Hence, the Zlatorog, or Golden Horn.

Enter the Kingdom of the Zlatorog

One of Slovenia’s best-known legends tells of a golden-horned chamois who reigned over the Julian Alps. Enter his kingdom and search for his greatest treasures, which lie hidden in Triglav National Park and its surroundings.

Wikipedia summarizes the story of the Zlatorog, as recorded in 1868 by the writer Karl Deschmann.

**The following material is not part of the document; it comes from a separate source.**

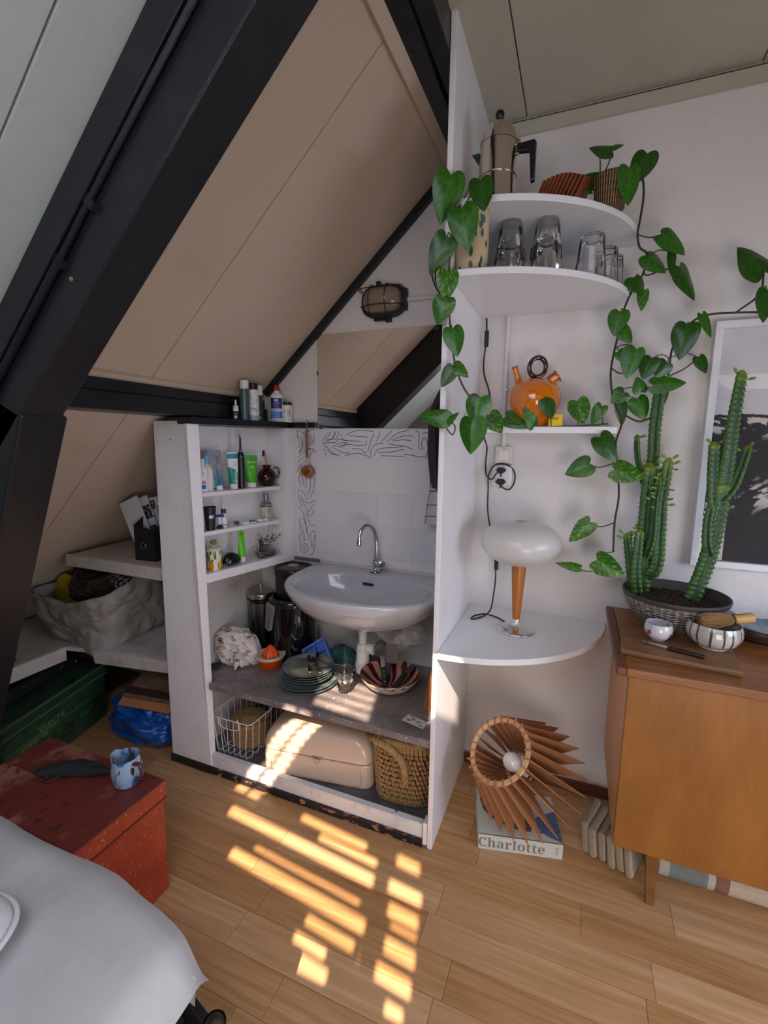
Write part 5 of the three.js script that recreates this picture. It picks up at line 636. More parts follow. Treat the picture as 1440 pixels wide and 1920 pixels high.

Goldhorn’s golden horns were the key to a treasure hidden in the mountains around Triglav. A young and brave hunter from the Trenta Valley fell in love with a beautiful girl and managed to win her heart by bringing her beautiful flowers. However, one day, a rich merchant from Venice came by and tried to gain her attention by giving her golden jewelery and dancing with her. As the hunter approached the girl, she mocked him. The hunter was desperate and left. Persuaded by another hunter, called the green hunter, who was said to have brought about the fate of several honest boys, he decided to go that very night to find Goldhorn and claim his treasure. In the morning, they found the animal, shot it, and pursued it. The dying animal dragged itself onto a narrow, rocky ledge. Suddenly the boy saw on a dangerous trail the most beautiful and healing flowers. The green hunter forced him on to catch the Goldhorn before it ate the magic Triglav flowers that grew from its blood, but it was too late. The Goldhorn had already eaten one and the flower gave it tremendous life power. It ran towards the hunter, who being blinded by the bliss of its golden horns, lost balance and fell from the mountain. The river Soča brought his corpse to the vale.

I’ll let you know if we found one — the mythological white chamois buck, not the beer; I’m fairly confident of the ubiquity of the latter.